Design Thinking deploys "emotional and cognitive empathy"

Interesting take on the importance of "design thinking" as a way to shape services and products with as much sensitivity to their potential users, and their ways of living, as possible.

This story is about how Unicef learned from their mistake in providing malaria nets for Malawians in 2005 - which then ended up being used as fishing nets (and elsewhere too). 

The lesson? Try to understand the local context a lot better - sustenance was more important than malaria protection to the Malawans.

The author details two kind of empathy that are deployed in this kind of design thinking. Excerpt below:

Design thinking is a human-centred approach to problem solving. It develops an understanding of problems through engaging with those affected – the users. Its approach to solving problems is participatory, involving the users in finding solutions.[...]

[...] There are two types of empathy in design thinking: emotional and cognitive. Emotional empathy centres on instinct, emotions and shared experience. The emotional aspect includes assessing our own thoughts and actions for the purpose of personal learning and development. Design thinking encourages students to cultivate curiosity and challenge prejudice to discover commonalities with other people who may be different from them. Listening is extremely important, too.

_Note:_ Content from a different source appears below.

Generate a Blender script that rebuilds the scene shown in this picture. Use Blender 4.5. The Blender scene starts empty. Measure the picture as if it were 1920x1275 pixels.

Emotional empathy is a starting point for individual team members in any design thinking programme before they shift focus towards the user for whom they’re designing solutions.

The second dimension of empathy is cognitive. Here, one comes to understand how others may experience the world from their point of view. Cognitive empathy includes the mental process of acquiring and understanding through thoughts, experience and senses. It includes processes like knowledge, memory, judgement, reasoning and decision making.

Understanding different points of view requires humility: we may have been trained as experts in our various disciplines but that hardly means we know everything. Each person possesses very little knowledge, which becomes valuable when a team comes together.